Une vaste étude pour agir contre le racisme
L’institut genevois d’études sociales (ies) a inauguré jeudi dernier un bâtiment flambant neuf. Cette manifestation mi-officielle, mi-festive, a été l’occasion de présenter un vaste ouvrage de référence sur le racisme.
Présenté sous forme d’un imposant classeur, « Racisme(s) et citoyenneté »* le document est édité par les éditions maison, qui publient chaque année 5 à 6 volumes issus des recherches entreprises dans l’institution ou des réflexions de professionnels fraîchement diplômés. Soutenu par la Confédération et les cantons de Genève, Vaud et Neuchâtel, ce long travail pluridisciplinaire – près de dix ans de gestation – rassemble la contribution d’une quarantaine d’auteurs, historiens, juristes, travailleurs sociaux, psychologues, etc.
Une large place est également faite aux témoignages des victimes, souvent oubliées dans pareille démarche. « Nous avons employé le pluriel dans le titre, d’abord parce qu’il existe plusieurs racismes touchant des groupes ethniques ou religieux divers. Mais aussi pour évoquer les différentes formes que prennent le déni et la haine de l’autre : exclusion sociale, privation des droits, discrimination salariale, entre autres », expliquent la sociologue Monique Eckermann et l’historienne Michèle Fleury qui ont dirigé le projet.
Le public concerné ? Les enseignants, les professionnels du social, les formateurs d’adultes, les responsables associatifs de la santé, du secteur public et privé, des églises, communes et syndicats. « Ce document s'adresse plus généralement à tous les citoyens déterminés à prouver qu’il est possible d’agir contre le racisme », soulignent encore les deux directrices de l’ouvrage. Ainsi, si la première partie s’attache à l’analyse en chaerchant à « comprendre le(s) racisme(s) », la seconde vise à agir et éduquer, en inventoriant les moyens de lutte et les perspectives pour l’action dans la vie quotidienne. Autre particularité de la démarche, un regard centré sur notre nous-mêmes. « Pour prendre en compte le phénomène, et trouver des remèdes, il s’agit de ne pas se voiler la face en pensant que cela n’existe pas chez nous. Ce n’est pas parce que notre pays n’a pas été un Etat colonial et n’a pas participé aux conflits mondiaux, que l’on n'y relève pas des traces d’implication de l’Etat ou de certains habitants », relève Monique Eckermann. A ce sujet, le classeur rappelle le tristement célèbre « J » apposé sur le passeport des Juifs durant la seconde Guerre Mondiale. Ou encore, plus loin de nous, la participation d’entreprises helvétiques à la traite négrière. Sans oublier des actes racistes décidés dans notre pays, comme la sédentarisation forcée des enfants tziganes.
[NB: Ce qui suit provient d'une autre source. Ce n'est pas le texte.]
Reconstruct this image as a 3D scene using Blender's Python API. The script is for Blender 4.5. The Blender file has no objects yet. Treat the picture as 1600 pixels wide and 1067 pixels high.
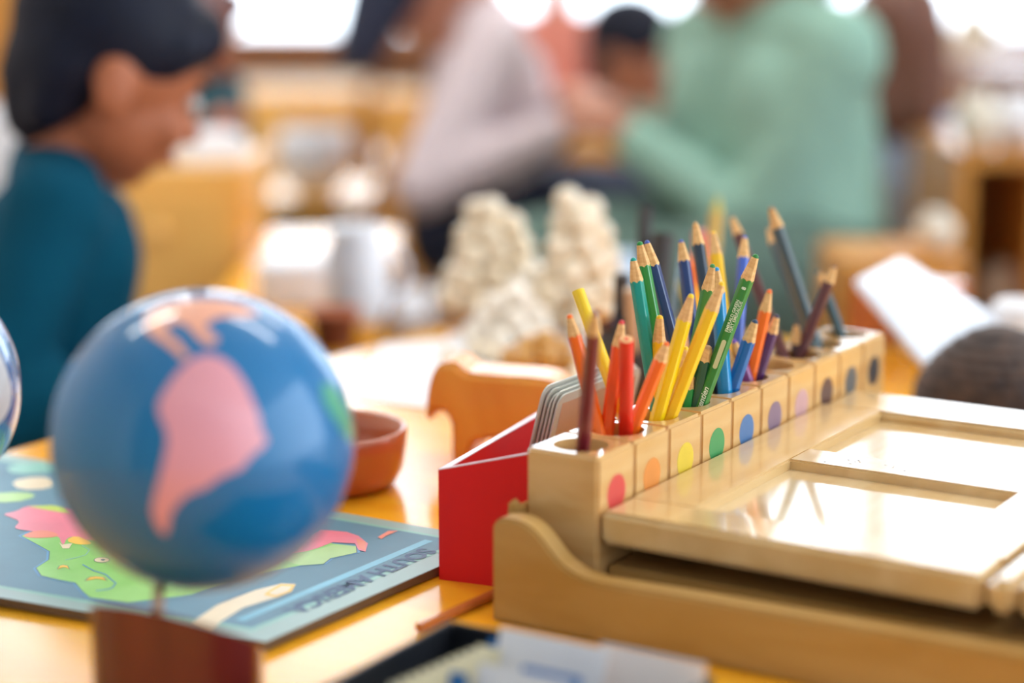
import bpy, bmesh, math, random
from mathutils import Vector, Matrix, Euler
from mathutils.geometry import delaunay_2d_cdt
random.seed(7)
sc = bpy.context.scene
COL = sc.collection
# ---------------------------------------------------------------- camera
F = 3150.0                      # focal length in pixels of the 1600 px wide frame
PIT = math.atan(630 / F)
CP, SP = math.cos(PIT), math.sin(PIT)
TH = 0.55                       # table height
H = TH + 0.371                  # camera height
cd = bpy.data.cameras.new('camera'); cam = bpy.data.objects.new('camera', cd); COL.objects.link(cam)
cam.location = (0, 0, H); cam.rotation_euler = (math.pi / 2 - PIT, 0, 0)
cd.sensor_width = 36; cd.lens = F / 1600 * 36
cd.clip_start = .02; cd.clip_end = 200
cd.dof.use_dof = True; cd.dof.focus_distance = 1.222; cd.dof.aperture_fstop = 2.05
sc.camera = cam
# ---------------------------------------------------------------- world: daylight, brighter on the garden side of the windows
W = bpy.data.worlds.new('world'); sc.world = W; W.use_nodes = True
nt = W.node_tree; nt.nodes.clear()
tc = nt.nodes.new('ShaderNodeTexCoord'); sx = nt.nodes.new('ShaderNodeVectorMath'); sx.operation = 'DOT_PRODUCT'; sx.inputs[1].default_value = (.55, .83, .1)
mr = nt.nodes.new('ShaderNodeMapRange'); mr.inputs['From Min'].default_value = -.55; mr.inputs['From Max'].default_value = .55
mr.inputs['To Min'].default_value = .30; mr.inputs['To Max'].default_value = 3.3
bg = nt.nodes.new('ShaderNodeBackground'); bg.inputs['Color'].default_value = (.77, .885, 1, 1)
wo = nt.nodes.new('ShaderNodeOutputWorld')
nt.links.new(tc.outputs['Generated'], sx.inputs[0]); nt.links.new(sx.outputs['Value'], mr.inputs['Value'])
nt.links.new(mr.outputs[0], bg.inputs['Strength']); nt.links.new(bg.outputs[0], wo.inputs[0])
sc.view_settings.view_transform = 'Standard'; sc.view_settings.look = 'None'
sc.view_settings.gamma = 1; sc.view_settings.use_curve_mapping = False
sc.view_settings.exposure = 0.88
sc.cycles.max_bounces = 8; sc.cycles.sample_clamp_indirect = 8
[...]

Bref, ici comme ailleurs, le changement des mentalités et la protection des populations étrangères demeurent une nécessité. Cela passe par des lois : désormais, avec l’article 261 bis, notre Constitution dispose d’une norme pénale pour punir les propos et actes racistes. Plus fondamentalement, c’est aussi affaire d’une sensibilisation tout azimut, dans l’administration, dans le monde du travail, dans le discours politique, et dans les mentalités en général.
* « Racisme(s) et citoyenneté », sous la direction de Monique Eckermann et Michèle Fleury, éd. ies., 430 pages.